Spammers keep up their deception, lies and dissembling, and are constantly disguising their methods to get through filtering systems. The Member who received 600 e-mails, for example, has an efficient filtering system. The great danger is that the advantages that we gain as parliamentarians from e-mail might be destroyed if we had a filtering system that destroyed the legitimate vigorously expressed messages that we occasionally receive from our constituents. E-mail is a great boon for those of us who serve on international bodies such as the Council of Europe, as we can complete work in a short time—a matter of an hour—by sending reports abroad to be edited, corrected and commented on; previously, that would have taken many weeks.

Our open, universal system is already in danger of collapse. China has now virtually cut itself off from the world system. There is now another great wall of China—an electronic one—that keeps e-mails out because of the problems that have been experienced there. New Scientist reported last week that one of its journalists sent an e-mail to Texas and had it returned with the message: Your IP address is from a blacklisted country. Disconnecting. The blacklisted country was the United Kingdom, so the system is imploding.

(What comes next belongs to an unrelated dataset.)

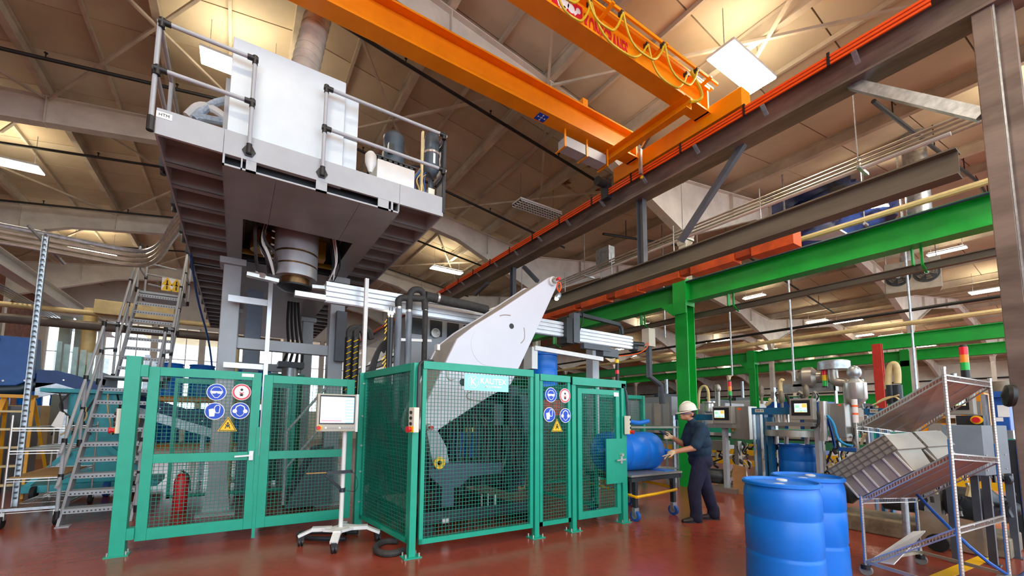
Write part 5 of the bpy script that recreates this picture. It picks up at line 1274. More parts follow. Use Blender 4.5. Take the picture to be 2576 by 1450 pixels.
for x, lab in ((-3.75, 'grey green steel post before the back windows, left of the pair'), (-2.65, 'grey green steel post before the back windows, right of the pair')):
    p = at((168 if x < -3 else 208)*1.0 - 10, 900, Y=17)
    MB().bx(p.x-.12, p.x+.12, 16.9, 17.1, 0, 4.4).build('steel_post', mat('post_grey_green', '#9fb0ab', .5, var=.08), label=lab, cat='post', smooth=False)
p = at(219, 890, Y=16.4); cc = thing('cream_column', 'round cream column with green lower part behind the stairs', 'column', (p.x, 16.4, 0)); MB().cyl((p.x, 16.4, 2.9), (p.x, 16.4, 4.6), .17, 16).build('upper', PIPEY, cc); MB().cyl((p.x, 16.4, 0), (p.x, 16.4, 2.9), .16, 16).build('lower', mat('column_green', '#6f9a3f', .5, var=.1), cc)
p = at(345, 735, Y=15.2); MB().bx(p.x-.9, p.x+.9, 15.2, 16, p.z-.75, p.z-.35).build('duct_hood', PIPEY, label='cream overhead duct box behind the stair head', cat='duct', smooth=False, bevel=.02)

# ================================================================ things seen through the gates
ex = thing('fire_extinguisher', 'red fire extinguisher on the floor behind the left gate', 'extinguisher', (-.66, 8.0, 0))
MB().lathe((-.66, 8.0, 0), [(.085, 0), (.095, .02), (.095, .46), (.06, .55), (.03, .57)], 22).build('cylinder', RED, ex); MB().lathe((-.66, 8, .57), [(.025, 0), (.025, .06)], 10).build('valve', CHROME, ex); MB().tube([(-.66, 7.97, .61), (-.56, 7.95, .55), (-.54, 7.95, .3)], .012, 6, 2).build('hose', BLACK, ex)
gt = thing('green_tank', 'tall dark green guarded tank behind the right gate leaf', 'tank', (1.0, 9.6, 0)); MB().bx(.55, 1.25, 9.9, 10.6, .1, 2.35).build('body', GREEND, gt, smooth=False, bevel=.06); MB().bx(.52, 1.28, 9.88, 10.62, 2.35, 2.4).build('lid', TEAL, gt, smooth=False)
ps = thing('service_steps', 'small grey steps with handrail inside the enclosure', 'steps', (.9, 7.4, 0))
for s in (0, .7):
    MB().prism([(.75, 7.2+s, .05), (1.45, 7.2+s, .05), (1.45, 7.2+s, 1.0), (1.2, 7.2+s, .95)], (0, .03, 0)).build('side_plate', DGREY, ps, smooth=False)
for k in range(4): MB().bx(.8+.16*k, 1.0+.16*k, 7.23, 7.9, .2+.22*k, .225+.22*k).build('tread', DGREY, ps, smooth=False)
MB().tube([(.72, 7.2, .1), (.72, 7.2, 1.25), (1.3, 7.2, 2.0)], .022, 8).build('handrail', GREYP, ps); MB().tube([(.72, 7.2, .65), (1.3, 7.2, 1.4)], .02, 8).build('handrail', GREYP, ps)
# pallet rack with stored drums behind the gates
pr_ = thing('pallet_rack', 'pallet rack with timber shelves behind the left gate', 'rack', (-1.2, 13, 0))
for x in (-1.9, .9):
    for y in (12.6, 13.6): MB().bx(x-.05, x+.05, y-.05, y+.05, 0, 2.9).build('upright', GALV, pr_, smooth=False)
for z in (.75, 1.9):
    for y in (12.6, 13.6): MB().bx(-1.9, .9, y-.04, y+.04, z-.1, z).build('beam', ORANGE, pr_, smooth=False)
    for k in range(8): MB().bx(-1.88+.35*k, -1.6+.35*k, 12.55, 13.65, z, z+.03).build('plank', WOOD, pr_, smooth=False)
i = 0
for z in (.78, 1.93):
    for k in range(4):
        drum('%s blue drum on the %s shelf of the pallet rack behind the left gate' % (('leftmost', 'second', 'third', 'rightmost')[k], 'lower' if z < 1 else 'upper'), (-1.5+.68*k, 13.1, z), .29, .85, 'drums on the pallet rack'); i += 1
for k in range(3): drum('%s blue drum standing before the back windows' % ('leftmost', 'middle', 'rightmost')[k], (-6.5+.75*k, 19, 1.7), .29, .9, 'drums before the windows')
MB().bx(-7.2, -4.4, 18.5, 19.6, 0, 1.7).build('storage_platform', WALLT, label='tan storage platform under the drums before the back windows', cat='platform', smooth=False)
# ================================================================ drums on the floor
c = at(1963, 1209, Z=.95); drum('blue plastic drum nearest the camera on the red floor', (c.x, c.y, 0), .305, .95, 'standing drums', .35)
c = at(2029, 1196, Z=.95); drum('blue plastic drum standing behind the nearest one', (c.x, c.y, 0), .305, .95, 'standing drums', .2)

# ================================================================ trolley with the drum being trimmed
ct = thing('drum_trolley', 'steel trolley with blue wheels under the lying drum', 'trolley', (5.65, 4.55, 0))
tx0, tx1, ty0, ty1, tz = 5.05, 6.28, 4.12, 5.05, .68
MB().bx(tx0, tx1, ty0, ty1, tz-.03, tz).build('table_top', STAIN, ct, smooth=False)
fr = MB()
for y in (ty0+.03, ty1-.03): fr.bar((tx0, y, tz-.07), (tx1, y, tz-.07), .05, .06)
for x in (tx0+.03, tx1-.03): fr.bar((x, ty0, tz-.07), (x, ty1, tz-.07), .05, .06)
fr.build('frame', CHAR, ct, smooth=False)
for x in (tx0+.12, tx1-.2):
    for y in (ty0+.04, ty1-.04):
        MB().bx(x-.03, x+.03, y-.03, y+.03, .2, tz-.04).build('leg', CHAR, ct, smooth=False)
        MB().cyl((x-.025, y, .08), (x+.025, y, .08), .08, 20).build('wheel', BLUEM, ct); MB().cyl((x-.03, y, .08), (x+.03, y, .08), .045, 14).build('wheel_hub', GALV, ct)
        MB().bx(x-.045, x+.045, y-.03, y+.03, .1, .2).build('caster_fork', GALV, ct, smooth=False)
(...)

What can we do? Our role is to legislate—that is all that we can do. Twenty American states, eight European countries and the EU have passed much legislation. Heroic work has been done by the hon. Member for Sheffield, Hallam (Mr. Allan), and my hon. Friends the Members for Milton Keynes, North-East (Brian White) and for Sittingbourne and Sheppey (Mr. Wyatt), who have campaigned against spam and are organising a spam summit on 1 July.

The purpose of my Bill is to make sure that we act in solidarity with states and countries that are trying to make sending unsolicited e-mail a prosecutable offence. There has been optimism about achieving that goal because of the successful action taken against junk faxes, which have now literally dried up. As for spamming, the rogue country in the free world is the United States of America. One individual there recently equipped his house to send a billion e-mails a day. He knows that if he gets one response for every 1 million e-mails sent he is still in profit. Unfortunately, we are up against the belief in America that free trade should be unfettered and red in tooth and claw". In this case, however, that means the freedom of pornographers in their thousands to pollute the internet and the freedom of thousands of criminals to try to rob us. Action must therefore be universal and concerted.

The Bill seeks to amend consumer protection legislation to prohibit the sending of unsolicited commercial e-mail, making it a criminal offence unless the consent of the recipient has been gained. That has already been done in Denmark and Austria. The main message, however, is that we must ensure that people who receive such e-mail are aware of the best way to discourage such e-mails being sent to them in future. There are measures that ordinary e-mail users can take—never make a list of e-mail addresses; never respond to spam at all and, in particular, to spam e-mail that instructs people to reply with the word "remove", as that is used by those who prowl the internet to gather new addresses; and never sign up to sites that promise to remove one's name, because the racket is that those names are used to confirm that there is someone at the other end.

Finally, I pay tribute to Steve Linford who, in many ways, has been conducting a successful one-man campaign against spam, but is now in despair. Although he has been adept at spotting spammers' new moves and devices, he said last week that the menace could bring the e-mail system juddering to a halt.

He thinks it may have only six months left. He says: The e-mail system is on the edge of meltdown. Question put and agreed to.

Bill ordered to be brought in by Paul Flynn, Tony Lloyd, Mr. Win Griffiths, Michael Fabricant, David Taylor, Brian White, Mr. Andrew Dismore and Mr. Huw Edwards.